Burnett uses a soldier as a symbol of endurance in the book. One of Sara’s strategies to help herself bear emotional pain or physical suffering is to imagine herself as a soldier. Sara is inspired by the example of her father, Captain Crewe, a British army officer in India. When Sara first arrives at Miss Minchin’s school, she does not like it and anticipates a difficult time. Sara tells her father, “But then I dare say soldiers—even brave ones—don’t really like going into battle” (7). When Sara feels almost unbearable pain because of her father’s absence, she prevents herself from crying: “You have to bear things. Think what soldiers bear! Papa is a soldier. If there was a war he would have to bear marching and thirstiness and, perhaps, deep wounds. And he would never say a word—not one word” (32).

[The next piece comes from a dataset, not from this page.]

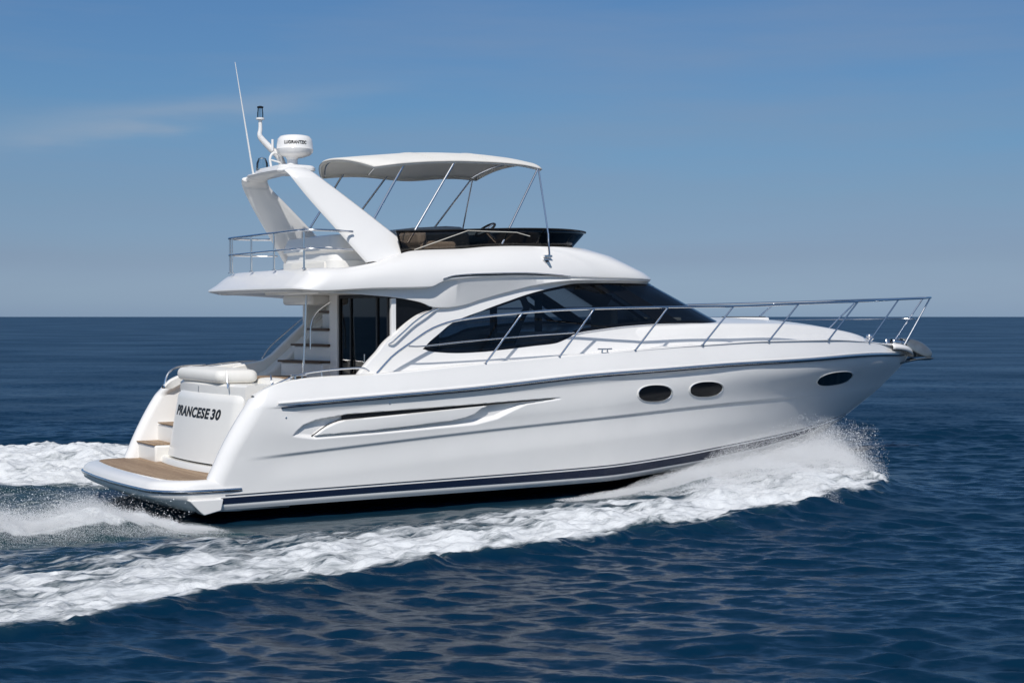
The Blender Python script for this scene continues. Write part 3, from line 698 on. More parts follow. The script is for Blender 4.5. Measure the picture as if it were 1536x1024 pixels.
YL3 = T([(1.4, 1.66), (2.4, 1.66), (3.2, 1.50), (5, 1.41), (5.3, 1.38), (6.2, 1.26)])
off = lambda f, d: (lambda x: f(x)+d)
rows = [
 loop(1.75, .25, off(YL0, -.42), 6.2, 7.7, off(zL0, .05)),
 loop(1.42, .30, off(YL0, -.06), 6.4, 7.95, off(zL0, .012)),
 loop(1.36, .30, YL0, 6.45, 8.02, zL0),
 loop(1.355, .30, off(YL0, .006), 6.45, 8.03, off(zL0, .012)),
 loop(1.31, .32, lambda x: YL1(x)-.15+.11*sm(3.3, 3.9, x), 6.45, 8.03, off(zL1, -.024)),
 loop(1.235, .32, off(YL1, -.028), 6.45, 8.042, off(zL1, -.006)),
 loop(1.215, .32, off(YL1, .0), 6.45, 8.05, off(zL1, .004)),
 loop(1.22, .32, off(YL1, .002), 6.43, 8.04, off(zL1, .03)),
 loop(1.33, .33, lambda x: .5*(YL1(x)+YL2(x))+.02*(1-sm(4.5, 6.3, x)), 6.35, 7.88, lambda x: .45*zL1(x)+.55*zL2(x)-.0),
 loop(1.43, .33, off(YL2, .01), 6.2, 7.60, zL2),
 loop(1.50, .30, lambda x: .5*(YL2(x)+YL3(x))+.015*(1-sm(4.5, 6.3, x)), 5.8, 7.25, lambda x: .45*zL2(x)+.55*zL3(x)+.0),
 loop(1.56, .30, YL3, 5.3, 6.80, zL3),
 loop(1.60, .28, off(YL3, -.04), 5.3, 6.74, off(zL3, .008)),
 loop(1.64, .26, off(YL3, -.09), 5.2, 6.66, off(zL3, -.004)),
 loop(1.66, .26, off(YL3, -.12), 5.2, 6.60, lambda x: 3.12+0*x),
]
FG = np.array(rows)
mb = MB(); mb.g(FG, mirror=True)
for r in (FG[0], FG[-1]):
    C0 = r.copy(); C0[:, 1] = 0; mb.g(np.array([r, C0]), mirror=True)
fly = mb.build('flybridge', GEL, yacht, angle=42)
# soffit relief and light
mb = MB(); mb.box(1.95, 2.65, -1.0, 1.0, 2.86, 2.93); mb.build('soffit_panel', GELW, fly, bevel=.03)
# dark vent slot with a steel lip along the coaming
mb = MB(); G = []; G2 = []
vt = T([(3.50, 3.075), (3.7, 3.125), (4.33, 3.165), (5.0, 3.182), (5.6, 3.165), (5.84, 3.145)]); vb = T([(3.5, 3.068), (3.7, 3.105), (4.33, 3.14), (5.0, 3.158), (5.6, 3.15), (5.84, 3.14)])
def fly_y(x, z):
    best = []
    for r in FG[6:12]:
        sel = slice(24, 150); best.append((float(np.interp(x, r[sel, 0], r[sel, 2])), float(np.interp(x, r[sel, 0], r[sel, 1]))))
    best = np.array(best); return float(np.interp(z, best[:, 0], best[:, 1]))
for x in np.linspace(3.5, 5.84, 70):
    a, b = float(vt(x)), float(vb(x)); G.append([(x, fly_y(x, a)+.006, a), (x, fly_y(x, (a+b)/2)+.006, (a+b)/2), (x, fly_y(x, b)+.006, b)]); G2.append((x, fly_y(x, a)+.010, a+.003))
mb.g(np.array(G), mirror=True); mb.build('air_vent', FRIT, fly, angle=50)
mb = MB(); mb.tube(G2, .009, 6); q2 = np.array(G2); q2[:, 1] *= -1; mb.tube(q2, .009, 6); mb.build('vent_trim', CHROME, fly)
# navigation light in a steel housing each side
for s in (-1, 1):
    mb = MB(); y = fly_y(5.45, 3.36); mb.prism([(5.34, 3.40), (5.43, 3.41), (5.50, 3.28), (5.46, 3.26)], s*(y-.03), s*(y+.035)); nl = mb.build('navigation_light', CHROME, yacht, bevel=.008)
    mb = MB(); mb.prism([(5.375, 3.385), (5.425, 3.39), (5.435, 3.36), (5.39, 3.355)], s*(y+.02), s*(y+.045)); mb.build('lens', RUBBER, nl, bevel=.004)
# smoked wind deflector round the flybridge front
lo_ = []; hi_ = []
def wl(z, xs_, xc, y0a, y0b, xst, n=2.3):
    pts = [(x, np.interp(x, [3, 5.2], [y0a, y0b])) for x in np.linspace(xst, xs_, 40, endpoint=False)]
    pts += [(xs_+(xc-xs_)*math.sin(a)**(2/n), y0b*max(math.cos(a), 0)**(2/n)) for a in np.linspace(0, math.pi/2, 30)]
    return np.array([(x, y, float(z(x))) for x, y in pts])
wb_ = wl(off(zL3, .0), 5.0, 6.60, 1.44, 1.32, 3.05); wt_ = wl(T([(2.9, 3.755), (4.1, 3.815), (5.2, 3.865), (6.2, 3.885), (7, 3.885)]), 5.0, 6.98, 1.46, 1.36, 2.95, 2.0)
mb = MB(); mb.g(np.array([wb_+(wt_-wb_)*t for t in np.linspace(0, 1, 5)]), mirror=True); ws = mb.build('wind_deflector', SMOKE, yacht, angle=60, solid=.008)
mb = MB(); f2 = np.vstack([wt_, (wt_*[1, -1, 1])[::-1][1:]]); mb.tube(f2, .011, 8); mb.build('deflector_trim', RUBBER, ws)
mb = MB(); f2 = np.vstack([wb_, (wb_*[1, -1, 1])[::-1][1:]]); mb.tube(f2, .010, 8); mb.build('deflector_base', RUBBER, ws)
mb = MB(); mb.tube([(3.26, -1.43, 3.50), (4.15, -1.415, 3.80), (5.0, -1.39, 3.80), (5.25, -1.37, 3.75)], .006, 6); mb.build('deflector_brace', mat('pale_trim', (.7, .66, .58), .4), ws)
# helm console, wheel, seats and cushions standing above the coaming
mb = MB(); G = [[(4.0, .1, 3.2), (4.0, .1, 3.9), (4.2, .1, 3.99), (4.9, .1, 4.02), (5.1, .1, 3.98), (5.25, .1, 3.88), (5.3, .1, 3.2)], [(4.0, 1.1, 3.2), (4.0, 1.1, 3.9), (4.2, 1.1, 3.97), (4.9, 1.1, 4.0), (5.1, 1.1, 3.97), (5.25, 1.1, 3.88), (5.3, 1.1, 3.2)]]
mb = MB(); mb.prism([(3.75, 3.2), (3.75, 3.86), (4.0, 3.91), (4.6, 3.955), (4.85, 3.95), (5.0, 3.87), (5.05, 3.2)], .0, .95); mb.build('cockpit_cover', GREYPAD, yacht, bevel=.07, bseg=4)
mb = MB(); mb.prism([(5.25, 3.2), (5.15, 3.72), (5.35, 3.86), (6.0, 3.87), (6.30, 3.72), (6.25, 3.2)], -.80, .80); mb.build('helm_console', mat('console_grey', (.05, .05, .052), .4), yacht, bevel=.03)
th = np.linspace(0, 2*math.pi, 40, endpoint=False); cw = np.array([4.98, -.5, 3.88]); tilt = math.radians(35)
mb = MB(); mb.tube([cw+np.array([.17*math.cos(a)*math.cos(tilt)*1.0, .17*math.sin(a), .17*math.cos(a)*math.sin(tilt)*1.0]) for a in th], .018, 8, closed=True)
wheel = mb.build('steering_wheel', RUBBER, yacht)
mb = MB()
for a in (0, 2.1, 4.2): mb.tube([cw, cw+np.array([.165*math.cos(a)*math.cos(tilt), .165*math.sin(a), .165*math.cos(a)*math.sin(tilt)])], .010, 6)
mb.tube([cw, cw+np.array([.2, 0, -.18])], .03, 8); mb.build('spoke', CHROME, wheel)
mb = MB(); mb.box(3.6, 4.2, -1.0, -.3, 3.2, 3.66); mb.box(3.55, 3.7, -1.0, -.3, 3.6, 3.80); mb.build('helm_bench', CREAM, yacht, bevel=.05)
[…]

During Sara’s actual physical hardships after the loss of her prosperity, she tells herself: “Soldiers don’t complain . . . I am not going to do it; I will pretend this is part of a war” (102). As Sara is deprived of food and feeling a gnawing sensation in her stomach, she tolerates it by saying to herself, “I suppose soldiers feel like this when they are on a long and weary march” (190). Her vivid imagination and strong mental life enable her to survive brutal treatment long enough to be found by Mr. Carrisford and receive her reward of a restored fortune
Dolls play a significant role in A Little Princess. A doll symbolizes both a father’s love and expensive extravagance in the book. Initially, Sara and her father shop for a doll to serve as a companion for her during his absence. Sara names the doll Emily in advance and imagines that she will recognize her when she spots her in the shop window. Sara anticipates that Emily will be her “intimate friend” (10), and when Captain Crewe sees Sara asleep with Emily in her arms, “Emily looked so like a real child that Captain Crewe felt glad she was there” (13). To comfort herself in her loneliness, Sara imagines that Emily hears when Sara confides in her. Sara fantasizes that all dolls secretly can read, walk, and talk when humans leave the room, and they return to stillness when people return. When Miss Minchin calls Sara to her room after Sara learns that her father is dead and she is poor, Sara carries her doll: “I will not put her down. She is all I have. My papa gave her to me” (91).
The other prominent doll in the story is Sara’s spectacular 11th birthday gift from her father. Sara describes this second doll as the Last Doll because Sara is getting older and will never receive another one. Captain Crewe attempted to give his beloved daughter a most memorable present—a doll almost as large as the little girl named Lottie. The Last Doll possesses a custom-designed luxurious wardrobe from Paris that includes an ermine-lined cloak and an opera glass for theater attendance, silk stockings, ball dresses, and a tiara. The opulence of this gift acts as a catalyst for Miss Minchin’s rage when she learns that Sara’s father died with no fortune, but she paid the bill expecting that he would reimburse her. Miss Minchin tells Sara about “that ridiculous doll, with all her nonsensical, extravagant things—I actually paid the bill for her!” (92). When Miss Minchin cruelly asserts that the Last Doll “is mine, not yours” (92), Sara replies that she does not want it then and says she should take it away.